The Consent Café is an activity-based consent education, communication, and sexualized violence prevention program for youth and young adults. Our overarching goal is to introduce and reinforce rights-based consent literacy and sexualized violence prevention early to ensure youth transitioning from high school to post secondary (TRU) or high school to the workforce have this critical knowledge. The Consent Café works because we meet participants “where they are at”, where they learn, and where they are navigating consent every day. Our curriculum and consent mentors are relational and capacity building, peer and community supported, reflexive, strengths based, and trauma informed.

Because gendered violence remains a significant issue across Canada, the Consent Café provides our community with the opportunity to assume a leadership role in educating youth about these foundational and critical topics. We strongly believe the program builds youths’ capacity, comfort, and confidence to communicate more effectively in relationships, and strengthens their ability to access and navigate resources and supports when needed.

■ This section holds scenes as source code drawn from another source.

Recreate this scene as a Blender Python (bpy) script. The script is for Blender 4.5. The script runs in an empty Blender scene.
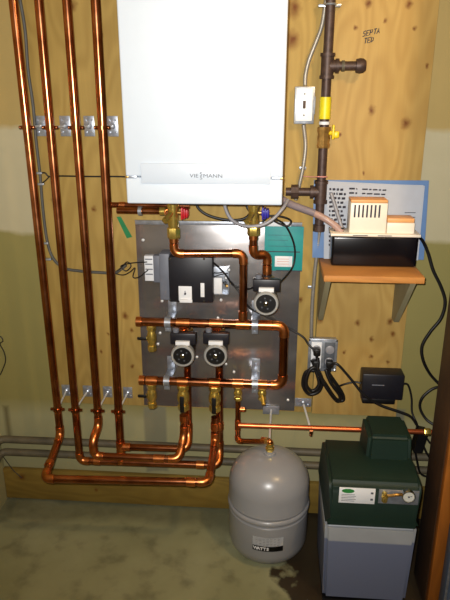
import bpy, bmesh, math, random
from mathutils import Vector, Matrix
random.seed(7)
PI = math.pi
# ------------------------------------------------------------------ camera figures
FPX, PITCH, YAW, DIST, CH = 590.0, math.radians(18.7), math.radians(4.5), 2.09, 1.645
_F = Vector((-math.sin(YAW)*math.cos(PITCH), math.cos(YAW)*math.cos(PITCH), -math.sin(PITCH)))
_R = Vector((math.cos(YAW), math.sin(YAW), 0))
_U = _R.cross(_F)
def P(px, py, off=0.0):
    """measured point of the photo on the plane `off` metres in front of the back wall"""
    d = _F + _R*((px-225)/FPX) + _U*((300-py)/FPX)
    t = (DIST-off)/d.y
    return Vector((d.x*t, -off, CH+d.z*t))
def V(*a): return Vector(a)

# ------------------------------------------------------------------ materials
def new_mat(name):
    m = bpy.data.materials.new(name); m.use_nodes = True
    nt = m.node_tree; b = nt.nodes['Principled BSDF']
    return m, nt, b
def rgb(r, g, b):
    f = lambda c: (c/255/12.92) if c/255 <= .04045 else ((c/255+.055)/1.055)**2.4
    return (f(r), f(g), f(b), 1)
def plain(name, col, rough=.5, metal=0.0, var=.12, scale=30, bump=0.0, coat=0, spec=None, rvar=0):
    m, nt, b = new_mat(name)
    N = nt.nodes; L = nt.links
    tc = N.new('ShaderNodeTexCoord'); nz = N.new('ShaderNodeTexNoise')
    nz.inputs['Scale'].default_value = scale; nz.inputs['Detail'].default_value = 4
    L.new(tc.outputs['Object'], nz.inputs['Vector'])
    cr = N.new('ShaderNodeValToRGB')
    c = Vector(col[:3])
    lo = c*(1-var); hi = c*(1+var)
    cr.color_ramp.elements[0].position = .3; cr.color_ramp.elements[1].position = .7
    cr.color_ramp.elements[0].color = (*lo, 1); cr.color_ramp.elements[1].color = (*[min(1, x) for x in hi], 1)
    L.new(nz.outputs['Fac'], cr.inputs['Fac']); L.new(cr.outputs['Color'], b.inputs['Base Color'])
    b.inputs['Roughness'].default_value = rough; b.inputs['Metallic'].default_value = metal
    if spec is not None: b.inputs['Specular IOR Level'].default_value = spec
    if coat: b.inputs['Coat Weight'].default_value = coat
    if rvar:
        mr = N.new('ShaderNodeMapRange'); mr.inputs['To Min'].default_value = rough-rvar; mr.inputs['To Max'].default_value = rough+rvar
        L.new(nz.outputs['Fac'], mr.inputs['Value']); L.new(mr.outputs['Result'], b.inputs['Roughness'])
    if bump:
        bp = N.new('ShaderNodeBump'); bp.inputs['Strength'].default_value = bump; bp.inputs['Distance'].default_value = .003
        L.new(nz.outputs['Fac'], bp.inputs['Height']); L.new(bp.outputs['Normal'], b.inputs['Normal'])
    return m
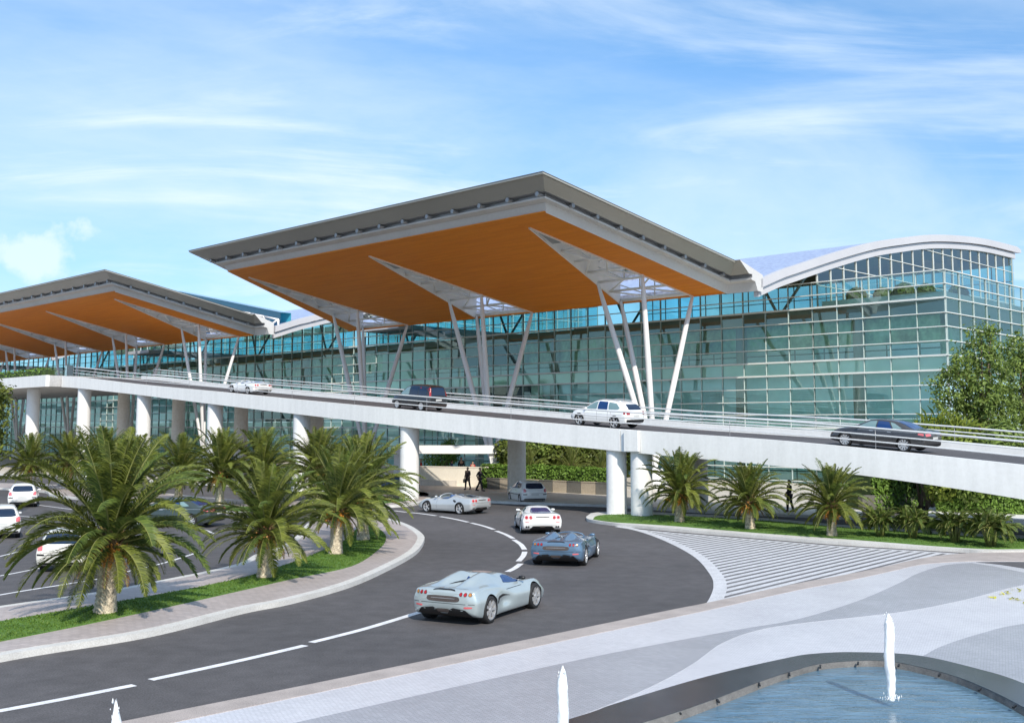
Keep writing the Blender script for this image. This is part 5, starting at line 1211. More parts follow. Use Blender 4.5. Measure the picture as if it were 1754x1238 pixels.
def berlinetta(paint, spider=False):
    root = empty('sports_car', (0, 0, 0)); r = .335
    st = [(-2.20, .42, .76, .82, .70, .90, .52), (-2.14, .30, .91, .87, .84, .945, .66), (-1.9, .20, .955, .90, .87, .965, .68), (-1.5, .15, .965, .92, .87, 1.0, .60), (-1.05, .14, .95, .90, .85, 1.08, .52), (-.6, .14, .925, .86, .83, 1.18, .52), (-.15, .14, .92, .83, .82, 1.215, .52), (.25, .14, .925, .81, .81, 1.15, .55), (.75, .14, .93, .80, .80, .93, .62), (1.15, .15, .945, .81, .81, .845, .58), (1.55, .17, .94, .77, .80, .775, .54), (1.9, .20, .88, .64, .75, .66, .5), (2.18, .25, .74, .52, .60, .54, .4), (2.25, .30, .60, .46, .48, .49, .3)]
    if spider: st = [s if not -.5 < s[0] < .5 else (s[0], s[1], s[2], s[3], s[4], .845, .70) for s in st]
    if spider: st = [s if not -1.2 < s[0] < -.5 else (s[0], s[1], s[2], s[3], s[4], 1.06 if s[0] < -.8 else 1.08, .55) for s in st]
    bm = loft(st, 80); body, bvh = shell(bm, 'body', paint, root, [(-1.28, .84, r, .15), (1.32, .84, r, .14)], r)
    if not spider:
        both(bvh, rnd([(-.78, .96), (-.2, .90), (.60, .86), (.30, 1.05), (-.1, 1.135), (-.5, 1.11)], .2), 'side_window', M['carglass'], root)
        decal(bvh, rnd([(.22, .44), (.82, .60), (.82, -.60), (.22, -.44)], .2), 'top', 'windscreen', M['carglass'], root)
        decal(bvh, rnd([(-.52, .97), (.52, .97), (.40, 1.155), (-.40, 1.155)], .22), 'rear', 'rear_window', M['carblue'], root)
    else:
        decal(bvh, rnd([(-.36, .58), (.45, .60), (.45, -.60), (-.36, -.58)], .15), 'top', 'cockpit', M['leather'], root)
        for s in (1, -1):
            mb = MB(); mb.lathe([(.0, 1.08), (.16, 1.07), (.2, .98), (.22, .78)], 14, c=(-.30, s * .36, 0)); mb.build('seat', M['leather'], root, True)
            decal(bvh, rnd([(-1.35, s * .50), (-.75, s * .32), (-.75, s * .44), (-1.25, s * .58)], .2), 'top', 'rear_buttress_glass', M['carblue'], root)
        decal(bvh, rnd([(-1.75, .40), (-1.0, .28), (-1.0, -.28), (-1.75, -.40)], .2), 'top', 'engine_cover', M['carglass'], root)
        mb = MB(); pts = [(.55 - .12 * (1 - t * t), .64 * t, .86 + .26 * (1 - t * t) ** .45) for t in (-1, -.9, -.6, -.3, 0, .3, .6, .9, 1)]
        mb.tube(pts, .022, 8); mb.build('windscreen_frame', paint, root, True)
        mb = MB(); n = len(pts)
        for i in range(n - 1): mb.add([pts[i], pts[i + 1], (.85, pts[i + 1][1], .84), (.85, pts[i][1], .84)], [(0, 1, 2, 3)])
        mb.build('windscreen', M['glassc'], root)
    for y in (.56, .755):
        for s in (1, -1):
            decal(bvh, circ(s * y, .80, .088), 'rear', 'tail_light', M['redl'], root, .008, .04); decal(bvh, circ(s * y, .80, .045), 'rear', 'light_core', M['red'], root, .014, .03)
    decal(bvh, rnd([(-.34, .80), (.34, .80), (.34, .85), (-.34, .85)], .25), 'rear', 'rear_grille', M['dgrille'], root)
    decal(bvh, rnd([(-.60, .26), (-.46, .40), (.46, .40), (.60, .26), (.56, .20), (-.56, .20)], .1), 'rear', 'diffuser', M['black'], root, .009, .06)
    decal(bvh, rnd([(-.12, .34), (.12, .34), (.12, .41), (-.12, .41)], .1), 'rear', 'centre_fin', M['dgrille'], root, .02, .05)
    pair(bvh, rnd([(.62, .56), (.82, .57), (.82, .60), (.62, .59)], .3), 'reflector', M['redl'], root)
    for y in (.66, .76):
        for s in (1, -1): decal(bvh, circ(s * y, .37, .052), 'rear', 'exhaust_tip', M['rim'], root, .02, .03); decal(bvh, circ(s * y, .37, .036), 'rear', 'exhaust_bore', M['black'], root, .024, .03)
    line(bvh, (-.86, .665), (.86, .665), 'rear', .01, root)
    both(bvh, rnd([(-1.05, .72), (-.80, .83), (-.70, .78), (-.88, .66)], .25), 'side_intake', M['black'], root, .004, .05)
    both(bvh, [(.55, .80), (.54, .30), (.552, .30), (.562, .80)], 'panel_gap', M['black'], root, .003, .1)
    for s in (1, -1): decal(bvh, [(1.95, s * .70), (1.5, s * .74), (1.45, s * .62), (1.85, s * .56)], 'top', 'headlight', M['glassc'], root)
    mirrors(root, .60, .80, .96, paint); wheels4(root, 1.32, -1.28, .955, r, .26, 5)
    return root
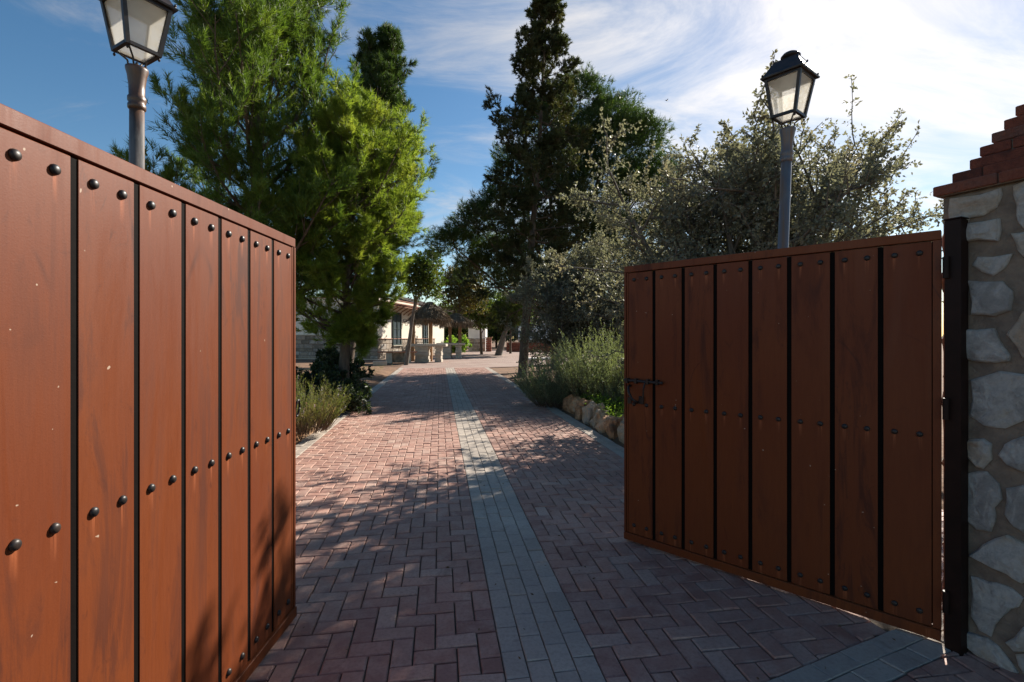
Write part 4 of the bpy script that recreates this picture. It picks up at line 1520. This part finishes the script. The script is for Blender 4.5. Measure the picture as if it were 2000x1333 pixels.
leafy_shrub('garden_shrub', (-5.6, 50.0, 0.0), 'bright yellow green shrub seen between the two thatched shelters', 216, 1.3, 1.8, M['cover'], 5, (6, 0.16, 0.1))
leafy_shrub('garden_shrub', (-10.5, 55.0, 0.0), 'reddish low shrub beyond the courtyard behind the shelters', 217, 1.5, 1.6, M['ochre'], 5, (6, 0.16, 0.1))
leafy_shrub('sapling', (-2.25, 2.35, 0.0), 'leafy sapling whose top sprigs just clear the top of the sunlit gate leaf', 218, 0.28, 2.02, M['broad'], 5, (6, 0.05, 0.03))

# ground cover and weeds: nobody could count the leaves
r_ = np.random.default_rng(301)


def scatter_cover(name, region, n, hgt, mat, leaf, seed, z0):
    r = np.random.default_rng(seed)
    u = r.uniform(region[0], region[1], n); v = r.uniform(region[2], region[3], n)
    keepm = (np.sin(u * 5.1 + v * 3.0) + np.sin(v * 7.3 - u * 2.2) + r.normal(0, 0.5, n)) > -0.5
    u, v = u[keepm], v[keepm]
    m = len(u)
    P = np.stack([PATH.x * u + SIDE.x * v, PATH.y * u + SIDE.y * v, np.full(m, z0)], 1)
    D = unit(np.stack([r.normal(0, 0.5, m), r.normal(0, 0.5, m), np.ones(m)], 1))
    L = hgt * (0.4 + 0.8 * r.random(m))
    V, F = leaves(P, D, L, leaf[0], leaf[1], leaf[2], (30, 100), r)
    o = link(name, mesh_np(name, V, F, mat))
    return tag(o, None, None, None, 'stuff')


tag(scatter_cover('ground_cover', (5.6, 9.6, 2.7, 4.4), 3200, 0.30, M['cover'], (9, 0.03, 0.022), 302, 0.14), 'bright green low ground cover behind the right rock edging', 'ground cover')
tag(scatter_cover('creeping_weeds', (4.2, 6.6, -2.25, -1.80), 260, 0.12, M['cover'], (8, 0.026, 0.012), 303, 0.0), 'creeping weeds growing over the left paving edge', 'weeds')
tag(scatter_cover('dry_grass', (14.5, 24, -8.5, -2.3), 900, 0.14, M['lavender'], (6, 0.07, 0.008), 304, 0.08), 'dry grass tufts on the soil bank under the pines', 'grass')

# fallen leaves and grit on the paving
n = 520
r = np.random.default_rng(310)
u = r.uniform(1.6, 14, n) ; v = r.uniform(-1.9, 2.3, n)
P = np.stack([PATH.x * u + SIDE.x * v, PATH.y * u + SIDE.y * v, np.full(n, 0.004)], 1)
D = unit(np.stack([r.normal(0, 1, n), r.normal(0, 1, n), np.full(n, 0.12)], 1))
V, F = leaves(P, D, np.full(n, 0.003), 1, 0.02, 0.009, (0, 12), r)
tag(link('fallen_leaves', mesh_np('fallen_leaves', V, F, M['dry'])), 'small dry leaves scattered on the brick paving', 'leaf litter', None, 'stuff')


# ------------------------------------------------------------------ rough rock edging of the beds
def rock_mesh(seed, sx, sy, sz):
    import bmesh
    from mathutils import noise as mn
    r = random.Random(seed)
    bm = bmesh.new()
    bmesh.ops.create_icosphere(bm, subdivisions=3, radius=1.0)
    cuts = [(Vector((r.gauss(0, 1), r.gauss(0, 1), r.gauss(0, 1))).normalized(), r.uniform(0.5, 0.8)) for _ in range(12)]
    off = Vector((r.uniform(0, 50), r.uniform(0, 50), r.uniform(0, 50)))
    for v in bm.verts:
        p = v.co.copy()
        p = Vector([math.copysign(abs(c_) ** 0.75, c_) for c_ in p])
        for n_, d_ in cuts:
            e = p.dot(n_) - d_ * 1.15
            if e > 0:
                p -= n_ * e * 0.92
        k = 1 + 0.2 * mn.noise(p * 1.7 + off) + 0.2 * mn.noise(p * 3.7 + off) + 0.10 * mn.noise(p * 8 + off)
        p *= k
        v.co = (p.x * sx, p.y * sy, p.z * sz)
    me = bpy.data.meshes.new('rock')
    bm.to_mesh(me); bm.free()
    me.materials.append(M['bedrock'])
    return me


rocks = [rock_mesh(400 + k, *s_) for k, s_ in enumerate(((0.31, 0.2, 0.20), (0.26, 0.19, 0.18), (0.36, 0.21, 0.19), (0.22, 0.17, 0.19), (0.29, 0.22, 0.21)))]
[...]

We believe that our program benefits the community in a myriad of ways. For example, we anticipate that local youth who participate in the Consent Café will leave with:

  • increased and enhanced knowledge and skills to seek out accurate and legitimate sources of health information related to consent, relationships, communication, and sexualized violence prevention and response
  • increased and enhanced skills to navigate communication nuances within relationships that promote healthy sexual decision making
  • increased and enhanced confidence to enact strategies that aim to protect them and others from potential exploitation, abuse, and harm
  • increased and enhanced literacy and skills in identifying and accessing sexualized violence prevention and response resources and supports
  • increased and enhanced literacy and skills about how to respond to disclosures of harm, violence, and sexualized violence

We do believe that our program is making a difference in the lives of local youth. The following was shared with us by an educator who participated in a Consent Café in spring 2022:

“I would like you all to know how grateful I am for the opportunity that you have given our students. Many of them have come and talked to me since, some sharing experience where their consent was not given, and some sharing how empowering they felt the workshop was. I would also like to give a special thanks to [Consent Mentor]. The kids she supported engaged more than they ever have at school. One of the young people rarely lifts their head off their desk in their classroom, and by the 3rd day, they spoke in the group! From an outsider, it might not have seemed like a lot, but in the last 2 yrs at our school, that is the most they have engaged in any subject matter!! This speaks to how very safe the space you all created was! Thank you all for your kindness, understanding and hard work! I look forward to perhaps hosting a larger, more diverse group again in the future if you are able! Thank you.”

 - Educator from School District No. 73 Alternative Education Setting

We have immense gratitude to the City of Kamloops Social and Community Development team for choosing our application for this grant. It has provided our Consent Café team with a serendipitous opportunity to build our relationship with School District No. 73 leadership and teachers. We are truly excited to announce that we will be piloting our Consent Café with all 852 grade 8 students in the district, including both urban and rural areas in the 2022–23 academic year.

As we learn about consent, we must recognize that the Canada we know was built on Indigenous lands without consent. Manipulation and violence have been, and continue to be, used to control Indigenous peoples' bodies and lands through colonialism. Importantly, alongside every act of violence exists a parallel story of resistance to that violence. We recognize and honour Indigenous peoples historical and ongoing resistance to colonial violence.